You start a project to rebuild yourself. You’re going to be 33 in a month. You have a long list of half-accomplished things in life. You were the prodigal son who never realized his potential. When you were young, you told yourself you were going to be someone when you grew up, and now you’re all grown up and you live in the pandemonium of your failures.

Carrying all this frustration and working a job where you know you are not having any meaningful impact, you start writing from frustration — writing about your project that is about rebuilding yourself. You are writing every word with the ugly honesty of how you are testing something, experimenting, failing, and keeping going until you overcome that obstacle. With this process you actually realize that you are enjoying this because it is reintroducing yourself to you.

The you that lived in the depths of your gloom.

Now you start unraveling. But this unraveling is about shedding every layer of skin, pulling open your ribcage so the you in your depths can come out and breathe.

It’s a month now since you started and you have been having fun. But suddenly, as if fate wants to test your resolve, it starts blowing winds, gathering a storm around you. Your workload doubles overnight. You are barely finishing work during work hours and sometimes you bring that work home with you. You are tired to your bones. You barely have the energy to walk out and get food, but you have to survive. Your eyes barely stay open after eating but you write a tweet every day. You just have to. It’s you telling yourself — I am still walking. This path that you chose, you can’t give it up now.

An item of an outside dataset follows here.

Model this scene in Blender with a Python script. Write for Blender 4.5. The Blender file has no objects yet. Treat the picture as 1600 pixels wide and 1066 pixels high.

You are balancing too many dishes in two hands and you need to keep walking, but you don’t notice that the kitchen is catching fire and in a few blinks everything around you catches fire. You see a picture hanging on the wall. One frame has you performing comedy in Europe. You look happy in that picture. But you feel the grief of giving up on your love for comedy. “But what could I have done? I couldn’t find a job to extend my visa. It was out of my control.” Just as you finish that thought, you see your degrees hanging on the wall — the diploma, the bachelor’s and the master’s degree in mechanical engineering. Yes, they look impressive, but you feel a ball in your throat you can’t swallow because you know you did it all just because your father wanted you to be “The Mechanical Engineer.” But you couldn’t even find a job with it, making you lose your love, your comedy. You look away and your eyes fall on the rough sketches on the shelf — your drawings from when you were young. You remember how free and happy you felt while drawing. All you wanted to do was create cartoons and live doing it, but the adults said that was not a realistic career and never gave you a choice to pursue it.

You look away again. Your eyes fall on a flower pot next to your bed and suddenly you drop everything. The dishes scatter into pieces and you rush towards the flower pot without a thought — no thoughts, no emotions. You just grab the pot and start rushing out of the burning house.

You let everything burn — the framed picture of your comedy days, your degrees, your sketches — because you gave up on them, telling yourself it was out of your control. Those are just tombstones of the dreams you buried. But this flower pot you’re holding — this means something. The stem in the flower pot has a bud that hasn’t bloomed yet and you can’t let it die. This is not another dream you are going to bury. This bud didn’t sprout on its own. You are the one who planted it, cared for it every day, because you know what it will bloom into.

This is not like before. This is not out of your control. You are responsible for making sure it blooms.

You are going to be 33 in three days. Now you know better than you knew when you were young — when people, the market, or fate could take things away from you. But now you understand the mechanism of fate, at least bits and pieces of it, and you are not going to submit. You are rushing out of the burning house asking yourself one question.

How do I stop this from happening again?